Wrapping presents is all part of the Christmas experience – here’s a notable example from ESA’s technical centre ESTEC. This is the ESA Young Professionals Satellite, YPSat, seen fully wrapped in multi-layer insulation blankets, exactly as it will be when it launches aboard the inaugural Ariane 6 mission next year.
YPSat is a project run in its entirety by ESA Young Professionals to give them direct early experience in designing, building and testing hardware for space. Equipped with cameras, a quantum-based magnetic sensor and an amateur radio unit, YPSat’s goal is to capture all the key phases of Ariane 6's first flight.
“Wrapping a payload in multi-layer insulation is as much of an art as a science,” comments Julien Krompholtz, YPSat’s current project manager. “The 10 layers of MLI enshrouding the payload represents an essential part of our thermal design, helping ensure that YPSat’s On-Board Computer in particular maintains an optimum operating temperature as it flies in orbit on Ariane 6.”

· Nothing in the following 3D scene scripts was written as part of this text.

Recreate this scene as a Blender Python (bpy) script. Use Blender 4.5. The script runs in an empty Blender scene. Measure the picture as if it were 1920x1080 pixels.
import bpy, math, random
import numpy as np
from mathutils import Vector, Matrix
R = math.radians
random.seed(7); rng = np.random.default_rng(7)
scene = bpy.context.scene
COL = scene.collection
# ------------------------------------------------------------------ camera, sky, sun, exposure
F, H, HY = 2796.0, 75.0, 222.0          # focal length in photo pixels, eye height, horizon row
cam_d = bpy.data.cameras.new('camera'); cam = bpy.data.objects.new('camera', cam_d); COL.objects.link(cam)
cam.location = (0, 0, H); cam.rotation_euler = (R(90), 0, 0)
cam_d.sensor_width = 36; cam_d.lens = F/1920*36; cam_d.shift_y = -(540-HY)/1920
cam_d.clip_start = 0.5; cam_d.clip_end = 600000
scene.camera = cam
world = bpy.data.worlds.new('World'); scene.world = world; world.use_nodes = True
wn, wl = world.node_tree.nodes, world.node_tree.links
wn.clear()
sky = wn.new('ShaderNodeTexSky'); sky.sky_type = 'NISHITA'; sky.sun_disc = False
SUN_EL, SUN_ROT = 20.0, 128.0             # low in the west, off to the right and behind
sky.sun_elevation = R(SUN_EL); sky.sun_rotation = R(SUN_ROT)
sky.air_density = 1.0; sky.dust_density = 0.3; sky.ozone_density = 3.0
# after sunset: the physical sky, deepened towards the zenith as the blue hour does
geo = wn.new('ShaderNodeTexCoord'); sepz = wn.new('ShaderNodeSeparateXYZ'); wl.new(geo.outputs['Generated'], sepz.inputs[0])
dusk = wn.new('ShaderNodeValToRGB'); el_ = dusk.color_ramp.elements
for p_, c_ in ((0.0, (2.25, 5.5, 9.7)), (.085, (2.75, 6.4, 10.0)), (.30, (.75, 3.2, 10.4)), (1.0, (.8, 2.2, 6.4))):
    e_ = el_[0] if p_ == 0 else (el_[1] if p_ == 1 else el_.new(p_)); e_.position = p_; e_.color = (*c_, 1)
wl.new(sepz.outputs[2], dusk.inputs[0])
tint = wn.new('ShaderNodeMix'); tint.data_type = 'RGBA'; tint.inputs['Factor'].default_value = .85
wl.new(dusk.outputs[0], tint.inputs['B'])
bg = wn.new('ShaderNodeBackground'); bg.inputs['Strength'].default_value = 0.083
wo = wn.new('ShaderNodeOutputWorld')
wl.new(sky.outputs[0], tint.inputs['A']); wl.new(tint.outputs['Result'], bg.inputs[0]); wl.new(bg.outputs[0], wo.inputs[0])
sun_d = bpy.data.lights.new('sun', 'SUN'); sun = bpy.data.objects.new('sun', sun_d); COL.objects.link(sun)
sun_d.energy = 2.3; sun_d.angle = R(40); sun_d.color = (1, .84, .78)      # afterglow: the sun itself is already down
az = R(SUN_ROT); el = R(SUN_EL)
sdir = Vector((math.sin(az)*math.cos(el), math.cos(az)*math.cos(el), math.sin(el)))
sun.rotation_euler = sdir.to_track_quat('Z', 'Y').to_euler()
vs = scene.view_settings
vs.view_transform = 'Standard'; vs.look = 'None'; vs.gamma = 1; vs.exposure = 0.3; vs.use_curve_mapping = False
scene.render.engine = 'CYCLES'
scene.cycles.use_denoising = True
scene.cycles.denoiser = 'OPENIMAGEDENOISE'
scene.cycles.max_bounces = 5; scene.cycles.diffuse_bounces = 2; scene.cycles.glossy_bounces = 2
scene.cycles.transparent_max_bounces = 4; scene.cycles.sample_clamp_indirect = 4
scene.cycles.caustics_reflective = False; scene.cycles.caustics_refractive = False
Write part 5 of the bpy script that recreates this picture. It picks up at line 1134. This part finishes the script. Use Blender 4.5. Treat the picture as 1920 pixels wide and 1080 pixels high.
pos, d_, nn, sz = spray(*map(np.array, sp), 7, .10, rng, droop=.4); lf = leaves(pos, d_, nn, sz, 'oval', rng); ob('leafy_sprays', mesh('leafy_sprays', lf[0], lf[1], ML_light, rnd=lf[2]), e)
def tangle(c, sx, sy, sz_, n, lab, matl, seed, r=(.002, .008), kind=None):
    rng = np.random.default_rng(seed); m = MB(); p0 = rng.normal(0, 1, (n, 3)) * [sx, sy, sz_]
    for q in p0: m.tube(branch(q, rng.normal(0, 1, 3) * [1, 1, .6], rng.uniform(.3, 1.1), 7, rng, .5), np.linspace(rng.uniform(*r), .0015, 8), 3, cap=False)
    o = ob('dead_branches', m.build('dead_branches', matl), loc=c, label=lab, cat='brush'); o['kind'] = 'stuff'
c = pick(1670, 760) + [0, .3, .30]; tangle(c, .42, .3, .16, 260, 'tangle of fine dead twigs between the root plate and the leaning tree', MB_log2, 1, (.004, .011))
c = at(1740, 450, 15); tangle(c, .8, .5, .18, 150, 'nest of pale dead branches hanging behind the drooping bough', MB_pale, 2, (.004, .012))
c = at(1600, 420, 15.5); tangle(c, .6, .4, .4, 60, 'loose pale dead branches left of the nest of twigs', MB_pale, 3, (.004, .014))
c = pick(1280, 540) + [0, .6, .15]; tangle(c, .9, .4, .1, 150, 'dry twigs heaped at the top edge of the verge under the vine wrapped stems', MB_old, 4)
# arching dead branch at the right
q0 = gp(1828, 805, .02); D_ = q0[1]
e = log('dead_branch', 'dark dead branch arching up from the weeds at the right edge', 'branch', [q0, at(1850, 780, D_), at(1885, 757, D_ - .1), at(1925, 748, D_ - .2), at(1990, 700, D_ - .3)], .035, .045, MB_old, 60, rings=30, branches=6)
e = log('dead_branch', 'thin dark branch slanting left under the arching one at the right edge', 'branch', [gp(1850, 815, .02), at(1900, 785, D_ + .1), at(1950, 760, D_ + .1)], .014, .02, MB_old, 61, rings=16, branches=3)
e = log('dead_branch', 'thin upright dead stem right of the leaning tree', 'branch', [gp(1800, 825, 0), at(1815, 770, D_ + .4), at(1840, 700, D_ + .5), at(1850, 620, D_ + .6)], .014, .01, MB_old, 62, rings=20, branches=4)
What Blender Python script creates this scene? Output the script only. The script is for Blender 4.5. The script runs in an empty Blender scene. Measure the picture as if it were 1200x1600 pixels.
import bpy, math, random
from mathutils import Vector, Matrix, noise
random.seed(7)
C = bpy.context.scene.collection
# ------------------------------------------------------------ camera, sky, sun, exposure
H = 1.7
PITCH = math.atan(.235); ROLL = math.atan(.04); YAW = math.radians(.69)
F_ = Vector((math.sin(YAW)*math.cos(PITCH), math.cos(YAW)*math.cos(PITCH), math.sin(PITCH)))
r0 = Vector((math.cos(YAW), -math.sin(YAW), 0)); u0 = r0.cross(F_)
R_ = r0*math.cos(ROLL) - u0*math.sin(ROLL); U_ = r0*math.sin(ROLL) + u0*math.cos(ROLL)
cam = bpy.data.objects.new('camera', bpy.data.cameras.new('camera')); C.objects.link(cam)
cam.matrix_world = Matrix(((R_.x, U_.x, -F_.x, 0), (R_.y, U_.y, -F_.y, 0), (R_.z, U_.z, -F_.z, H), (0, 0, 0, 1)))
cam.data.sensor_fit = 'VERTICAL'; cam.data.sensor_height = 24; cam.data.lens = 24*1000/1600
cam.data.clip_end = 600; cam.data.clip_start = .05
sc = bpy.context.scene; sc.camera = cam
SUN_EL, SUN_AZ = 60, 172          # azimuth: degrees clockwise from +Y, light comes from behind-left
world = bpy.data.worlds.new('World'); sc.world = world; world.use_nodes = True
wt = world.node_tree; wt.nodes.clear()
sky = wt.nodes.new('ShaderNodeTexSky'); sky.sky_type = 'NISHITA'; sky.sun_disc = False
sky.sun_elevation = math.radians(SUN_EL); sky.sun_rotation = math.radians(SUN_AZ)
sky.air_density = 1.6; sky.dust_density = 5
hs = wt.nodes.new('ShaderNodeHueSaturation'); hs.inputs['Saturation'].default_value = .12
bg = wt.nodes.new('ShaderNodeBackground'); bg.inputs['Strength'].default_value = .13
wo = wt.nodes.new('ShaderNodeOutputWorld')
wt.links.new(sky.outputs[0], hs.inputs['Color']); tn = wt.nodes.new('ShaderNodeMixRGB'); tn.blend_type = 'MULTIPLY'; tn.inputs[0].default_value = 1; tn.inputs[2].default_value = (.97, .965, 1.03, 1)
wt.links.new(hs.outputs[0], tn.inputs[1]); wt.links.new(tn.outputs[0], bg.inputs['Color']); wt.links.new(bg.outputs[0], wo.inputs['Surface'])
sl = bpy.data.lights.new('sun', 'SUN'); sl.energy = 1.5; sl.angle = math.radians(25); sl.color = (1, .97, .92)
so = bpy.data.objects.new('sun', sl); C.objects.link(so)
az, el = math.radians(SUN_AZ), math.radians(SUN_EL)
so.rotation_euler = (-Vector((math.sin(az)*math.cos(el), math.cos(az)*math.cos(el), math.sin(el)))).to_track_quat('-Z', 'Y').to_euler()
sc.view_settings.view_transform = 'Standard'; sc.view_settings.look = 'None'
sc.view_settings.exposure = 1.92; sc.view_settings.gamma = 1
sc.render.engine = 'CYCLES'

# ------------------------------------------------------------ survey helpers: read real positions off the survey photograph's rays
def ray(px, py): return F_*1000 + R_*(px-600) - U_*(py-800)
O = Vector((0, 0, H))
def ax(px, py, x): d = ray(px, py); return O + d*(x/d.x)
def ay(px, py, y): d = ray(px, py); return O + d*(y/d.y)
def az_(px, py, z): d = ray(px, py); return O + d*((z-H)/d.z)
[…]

MLI blankets are made up of multiple layers of very thin, metal-coated plastic film, with low-conducting ‘spacer’ material placed in-between such as silk, nylon or glass-fibre netting. Alternatively, MLI is sometimes deliberately crinkled to minimise any contact between layers.
The reason they are so often wrapped around space hardware? In the vacuum of space, objects can be hot and cold at the same time, especially if one side is in sunshine and another is in shade. In such conditions, thermal radiation is the main driver of temperature change (rather than convection or conduction), and reflective MLI serves to minimise its impact.
In addition, YPSat also a incorporates a ‘Phase Change Material’ called Docosane. As the payload’s operation generates heat, this substance will melt, absorbing the unwanted thermal energy, like the evaporation of your sweat serving to cool you down.